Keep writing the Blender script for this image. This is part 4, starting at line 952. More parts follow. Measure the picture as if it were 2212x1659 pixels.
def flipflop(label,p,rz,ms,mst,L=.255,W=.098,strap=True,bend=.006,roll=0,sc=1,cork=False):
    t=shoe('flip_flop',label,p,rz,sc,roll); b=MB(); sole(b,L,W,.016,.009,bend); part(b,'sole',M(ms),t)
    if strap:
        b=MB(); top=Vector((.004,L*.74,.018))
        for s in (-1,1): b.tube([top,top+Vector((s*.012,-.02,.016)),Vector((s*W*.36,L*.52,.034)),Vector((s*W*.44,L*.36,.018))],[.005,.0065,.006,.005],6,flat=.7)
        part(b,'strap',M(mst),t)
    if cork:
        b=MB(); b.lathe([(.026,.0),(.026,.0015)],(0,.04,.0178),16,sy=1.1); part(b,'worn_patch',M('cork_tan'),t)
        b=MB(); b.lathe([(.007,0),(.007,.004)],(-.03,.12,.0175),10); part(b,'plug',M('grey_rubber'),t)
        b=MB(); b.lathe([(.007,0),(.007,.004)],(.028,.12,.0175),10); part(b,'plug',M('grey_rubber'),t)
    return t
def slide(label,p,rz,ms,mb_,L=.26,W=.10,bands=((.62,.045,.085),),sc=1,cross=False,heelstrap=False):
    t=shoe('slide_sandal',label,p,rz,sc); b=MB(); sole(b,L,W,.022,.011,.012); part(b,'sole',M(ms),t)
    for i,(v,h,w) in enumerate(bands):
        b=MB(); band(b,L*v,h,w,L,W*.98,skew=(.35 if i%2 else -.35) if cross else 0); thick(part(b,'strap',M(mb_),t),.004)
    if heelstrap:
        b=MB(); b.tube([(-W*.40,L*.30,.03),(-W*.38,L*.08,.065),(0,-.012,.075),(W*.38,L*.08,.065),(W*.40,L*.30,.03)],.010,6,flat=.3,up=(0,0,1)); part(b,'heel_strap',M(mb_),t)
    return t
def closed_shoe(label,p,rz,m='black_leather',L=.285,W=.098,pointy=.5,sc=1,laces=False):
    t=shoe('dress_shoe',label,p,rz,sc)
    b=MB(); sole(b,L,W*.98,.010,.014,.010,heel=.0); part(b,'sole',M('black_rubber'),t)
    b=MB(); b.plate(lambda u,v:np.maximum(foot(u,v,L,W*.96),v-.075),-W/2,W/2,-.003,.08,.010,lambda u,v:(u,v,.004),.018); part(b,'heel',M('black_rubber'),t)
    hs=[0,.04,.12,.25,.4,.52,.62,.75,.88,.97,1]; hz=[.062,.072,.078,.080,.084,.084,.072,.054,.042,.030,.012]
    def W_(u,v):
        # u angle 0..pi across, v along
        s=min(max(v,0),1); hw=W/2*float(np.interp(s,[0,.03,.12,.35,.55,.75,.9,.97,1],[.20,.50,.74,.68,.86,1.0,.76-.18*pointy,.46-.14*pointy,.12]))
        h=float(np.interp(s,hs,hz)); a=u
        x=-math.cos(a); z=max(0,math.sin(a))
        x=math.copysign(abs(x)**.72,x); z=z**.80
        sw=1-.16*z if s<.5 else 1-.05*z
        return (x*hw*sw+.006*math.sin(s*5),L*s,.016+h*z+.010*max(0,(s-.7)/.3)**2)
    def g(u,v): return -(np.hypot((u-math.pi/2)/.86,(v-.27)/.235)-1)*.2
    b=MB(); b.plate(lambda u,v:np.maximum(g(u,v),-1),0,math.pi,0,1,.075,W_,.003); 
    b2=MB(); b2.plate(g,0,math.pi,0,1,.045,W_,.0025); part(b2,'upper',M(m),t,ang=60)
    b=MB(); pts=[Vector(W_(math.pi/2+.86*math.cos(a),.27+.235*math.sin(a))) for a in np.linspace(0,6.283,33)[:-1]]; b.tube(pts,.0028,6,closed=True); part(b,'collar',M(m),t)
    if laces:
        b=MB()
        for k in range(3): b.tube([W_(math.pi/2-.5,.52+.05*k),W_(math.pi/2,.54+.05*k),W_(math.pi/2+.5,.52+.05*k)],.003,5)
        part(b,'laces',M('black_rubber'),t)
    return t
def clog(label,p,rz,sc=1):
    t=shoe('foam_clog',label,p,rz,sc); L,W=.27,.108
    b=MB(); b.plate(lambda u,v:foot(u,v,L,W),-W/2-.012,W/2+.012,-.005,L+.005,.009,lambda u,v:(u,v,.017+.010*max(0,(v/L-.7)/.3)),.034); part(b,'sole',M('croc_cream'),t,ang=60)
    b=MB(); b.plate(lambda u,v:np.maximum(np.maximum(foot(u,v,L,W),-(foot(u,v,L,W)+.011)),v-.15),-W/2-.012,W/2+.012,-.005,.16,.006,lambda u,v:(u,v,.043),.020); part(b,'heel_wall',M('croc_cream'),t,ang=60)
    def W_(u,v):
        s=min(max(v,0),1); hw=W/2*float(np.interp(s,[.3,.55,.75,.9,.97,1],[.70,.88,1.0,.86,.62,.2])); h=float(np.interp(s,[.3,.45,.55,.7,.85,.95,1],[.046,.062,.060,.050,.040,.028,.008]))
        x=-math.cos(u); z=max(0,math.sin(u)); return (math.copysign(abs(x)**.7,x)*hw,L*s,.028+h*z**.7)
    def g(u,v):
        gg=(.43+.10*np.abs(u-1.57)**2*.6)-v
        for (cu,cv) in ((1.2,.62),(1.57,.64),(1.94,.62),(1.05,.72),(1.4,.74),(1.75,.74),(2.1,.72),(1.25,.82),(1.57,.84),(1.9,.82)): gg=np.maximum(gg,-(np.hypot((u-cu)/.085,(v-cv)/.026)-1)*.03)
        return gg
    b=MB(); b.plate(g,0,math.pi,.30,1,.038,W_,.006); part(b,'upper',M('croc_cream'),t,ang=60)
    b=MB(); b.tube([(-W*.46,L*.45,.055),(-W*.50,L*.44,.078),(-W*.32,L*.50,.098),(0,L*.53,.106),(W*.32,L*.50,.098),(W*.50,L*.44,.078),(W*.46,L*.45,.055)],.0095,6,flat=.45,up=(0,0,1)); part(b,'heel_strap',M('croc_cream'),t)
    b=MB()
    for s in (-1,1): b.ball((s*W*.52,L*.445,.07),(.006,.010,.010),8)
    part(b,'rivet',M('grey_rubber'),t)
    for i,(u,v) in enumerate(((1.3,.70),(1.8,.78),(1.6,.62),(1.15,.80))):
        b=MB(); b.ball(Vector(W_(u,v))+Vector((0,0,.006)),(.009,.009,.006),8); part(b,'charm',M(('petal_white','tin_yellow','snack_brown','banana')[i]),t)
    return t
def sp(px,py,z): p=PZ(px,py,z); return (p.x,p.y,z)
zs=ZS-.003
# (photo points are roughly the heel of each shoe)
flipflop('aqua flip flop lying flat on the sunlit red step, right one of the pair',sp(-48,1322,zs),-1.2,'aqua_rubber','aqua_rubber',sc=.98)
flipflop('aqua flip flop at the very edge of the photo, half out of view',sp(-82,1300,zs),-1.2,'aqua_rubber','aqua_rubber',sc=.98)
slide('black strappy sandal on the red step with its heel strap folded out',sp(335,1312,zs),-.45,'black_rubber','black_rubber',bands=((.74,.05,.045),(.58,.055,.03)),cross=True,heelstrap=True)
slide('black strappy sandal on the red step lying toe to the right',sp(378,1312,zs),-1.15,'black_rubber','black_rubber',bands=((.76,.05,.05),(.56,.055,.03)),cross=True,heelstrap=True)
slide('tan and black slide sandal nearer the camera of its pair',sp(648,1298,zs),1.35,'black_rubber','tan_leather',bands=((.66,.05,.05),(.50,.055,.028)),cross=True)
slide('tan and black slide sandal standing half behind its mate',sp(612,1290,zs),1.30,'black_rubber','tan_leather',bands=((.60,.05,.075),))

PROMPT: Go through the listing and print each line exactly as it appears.

THE ANSWER:
Keep writing the Blender script for this image. This is part 4, starting at line 952. More parts follow. Measure the picture as if it were 2212x1659 pixels.
def flipflop(label,p,rz,ms,mst,L=.255,W=.098,strap=True,bend=.006,roll=0,sc=1,cork=False):
    t=shoe('flip_flop',label,p,rz,sc,roll); b=MB(); sole(b,L,W,.016,.009,bend); part(b,'sole',M(ms),t)
    if strap:
        b=MB(); top=Vector((.004,L*.74,.018))
        for s in (-1,1): b.tube([top,top+Vector((s*.012,-.02,.016)),Vector((s*W*.36,L*.52,.034)),Vector((s*W*.44,L*.36,.018))],[.005,.0065,.006,.005],6,flat=.7)
        part(b,'strap',M(mst),t)
    if cork:
        b=MB(); b.lathe([(.026,.0),(.026,.0015)],(0,.04,.0178),16,sy=1.1); part(b,'worn_patch',M('cork_tan'),t)
        b=MB(); b.lathe([(.007,0),(.007,.004)],(-.03,.12,.0175),10); part(b,'plug',M('grey_rubber'),t)
        b=MB(); b.lathe([(.007,0),(.007,.004)],(.028,.12,.0175),10); part(b,'plug',M('grey_rubber'),t)
    return t
def slide(label,p,rz,ms,mb_,L=.26,W=.10,bands=((.62,.045,.085),),sc=1,cross=False,heelstrap=False):
    t=shoe('slide_sandal',label,p,rz,sc); b=MB(); sole(b,L,W,.022,.011,.012); part(b,'sole',M(ms),t)
    for i,(v,h,w) in enumerate(bands):
        b=MB(); band(b,L*v,h,w,L,W*.98,skew=(.35 if i%2 else -.35) if cross else 0); thick(part(b,'strap',M(mb_),t),.004)
    if heelstrap:
        b=MB(); b.tube([(-W*.40,L*.30,.03),(-W*.38,L*.08,.065),(0,-.012,.075),(W*.38,L*.08,.065),(W*.40,L*.30,.03)],.010,6,flat=.3,up=(0,0,1)); part(b,'heel_strap',M(mb_),t)
    return t
def closed_shoe(label,p,rz,m='black_leather',L=.285,W=.098,pointy=.5,sc=1,laces=False):
    t=shoe('dress_shoe',label,p,rz,sc)
    b=MB(); sole(b,L,W*.98,.010,.014,.010,heel=.0); part(b,'sole',M('black_rubber'),t)
    b=MB(); b.plate(lambda u,v:np.maximum(foot(u,v,L,W*.96),v-.075),-W/2,W/2,-.003,.08,.010,lambda u,v:(u,v,.004),.018); part(b,'heel',M('black_rubber'),t)
    hs=[0,.04,.12,.25,.4,.52,.62,.75,.88,.97,1]; hz=[.062,.072,.078,.080,.084,.084,.072,.054,.042,.030,.012]
    def W_(u,v):
        # u angle 0..pi across, v along
        s=min(max(v,0),1); hw=W/2*float(np.interp(s,[0,.03,.12,.35,.55,.75,.9,.97,1],[.20,.50,.74,.68,.86,1.0,.76-.18*pointy,.46-.14*pointy,.12]))
        h=float(np.interp(s,hs,hz)); a=u
        x=-math.cos(a); z=max(0,math.sin(a))
        x=math.copysign(abs(x)**.72,x); z=z**.80
        sw=1-.16*z if s<.5 else 1-.05*z
        return (x*hw*sw+.006*math.sin(s*5),L*s,.016+h*z+.010*max(0,(s-.7)/.3)**2)
    def g(u,v): return -(np.hypot((u-math.pi/2)/.86,(v-.27)/.235)-1)*.2
    b=MB(); b.plate(lambda u,v:np.maximum(g(u,v),-1),0,math.pi,0,1,.075,W_,.003); 
    b2=MB(); b2.plate(g,0,math.pi,0,1,.045,W_,.0025); part(b2,'upper',M(m),t,ang=60)
    b=MB(); pts=[Vector(W_(math.pi/2+.86*math.cos(a),.27+.235*math.sin(a))) for a in np.linspace(0,6.283,33)[:-1]]; b.tube(pts,.0028,6,closed=True); part(b,'collar',M(m),t)
    if laces:
        b=MB()
        for k in range(3): b.tube([W_(math.pi/2-.5,.52+.05*k),W_(math.pi/2,.54+.05*k),W_(math.pi/2+.5,.52+.05*k)],.003,5)
        part(b,'laces',M('black_rubber'),t)
    return t
def clog(label,p,rz,sc=1):
    t=shoe('foam_clog',label,p,rz,sc); L,W=.27,.108
    b=MB(); b.plate(lambda u,v:foot(u,v,L,W),-W/2-.012,W/2+.012,-.005,L+.005,.009,lambda u,v:(u,v,.017+.010*max(0,(v/L-.7)/.3)),.034); part(b,'sole',M('croc_cream'),t,ang=60)
    b=MB(); b.plate(lambda u,v:np.maximum(np.maximum(foot(u,v,L,W),-(foot(u,v,L,W)+.011)),v-.15),-W/2-.012,W/2+.012,-.005,.16,.006,lambda u,v:(u,v,.043),.020); part(b,'heel_wall',M('croc_cream'),t,ang=60)
    def W_(u,v):
        s=min(max(v,0),1); hw=W/2*float(np.interp(s,[.3,.55,.75,.9,.97,1],[.70,.88,1.0,.86,.62,.2])); h=float(np.interp(s,[.3,.45,.55,.7,.85,.95,1],[.046,.062,.060,.050,.040,.028,.008]))
        x=-math.cos(u); z=max(0,math.sin(u)); return (math.copysign(abs(x)**.7,x)*hw,L*s,.028+h*z**.7)
    def g(u,v):
        gg=(.43+.10*np.abs(u-1.57)**2*.6)-v
        for (cu,cv) in ((1.2,.62),(1.57,.64),(1.94,.62),(1.05,.72),(1.4,.74),(1.75,.74),(2.1,.72),(1.25,.82),(1.57,.84),(1.9,.82)): gg=np.maximum(gg,-(np.hypot((u-cu)/.085,(v-cv)/.026)-1)*.03)
        return gg
    b=MB(); b.plate(g,0,math.pi,.30,1,.038,W_,.006); part(b,'upper',M('croc_cream'),t,ang=60)
    b=MB(); b.tube([(-W*.46,L*.45,.055),(-W*.50,L*.44,.078),(-W*.32,L*.50,.098),(0,L*.53,.106),(W*.32,L*.50,.098),(W*.50,L*.44,.078),(W*.46,L*.45,.055)],.0095,6,flat=.45,up=(0,0,1)); part(b,'heel_strap',M('croc_cream'),t)
    b=MB()
    for s in (-1,1): b.ball((s*W*.52,L*.445,.07),(.006,.010,.010),8)
    part(b,'rivet',M('grey_rubber'),t)
    for i,(u,v) in enumerate(((1.3,.70),(1.8,.78),(1.6,.62),(1.15,.80))):
        b=MB(); b.ball(Vector(W_(u,v))+Vector((0,0,.006)),(.009,.009,.006),8); part(b,'charm',M(('petal_white','tin_yellow','snack_brown','banana')[i]),t)
    return t
def sp(px,py,z): p=PZ(px,py,z); return (p.x,p.y,z)
zs=ZS-.003
# (photo points are roughly the heel of each shoe)
flipflop('aqua flip flop lying flat on the sunlit red step, right one of the pair',sp(-48,1322,zs),-1.2,'aqua_rubber','aqua_rubber',sc=.98)
flipflop('aqua flip flop at the very edge of the photo, half out of view',sp(-82,1300,zs),-1.2,'aqua_rubber','aqua_rubber',sc=.98)
slide('black strappy sandal on the red step with its heel strap folded out',sp(335,1312,zs),-.45,'black_rubber','black_rubber',bands=((.74,.05,.045),(.58,.055,.03)),cross=True,heelstrap=True)
slide('black strappy sandal on the red step lying toe to the right',sp(378,1312,zs),-1.15,'black_rubber','black_rubber',bands=((.76,.05,.05),(.56,.055,.03)),cross=True,heelstrap=True)
slide('tan and black slide sandal nearer the camera of its pair',sp(648,1298,zs),1.35,'black_rubber','tan_leather',bands=((.66,.05,.05),(.50,.055,.028)),cross=True)
slide('tan and black slide sandal standing half behind its mate',sp(612,1290,zs),1.30,'black_rubber','tan_leather',bands=((.60,.05,.075),))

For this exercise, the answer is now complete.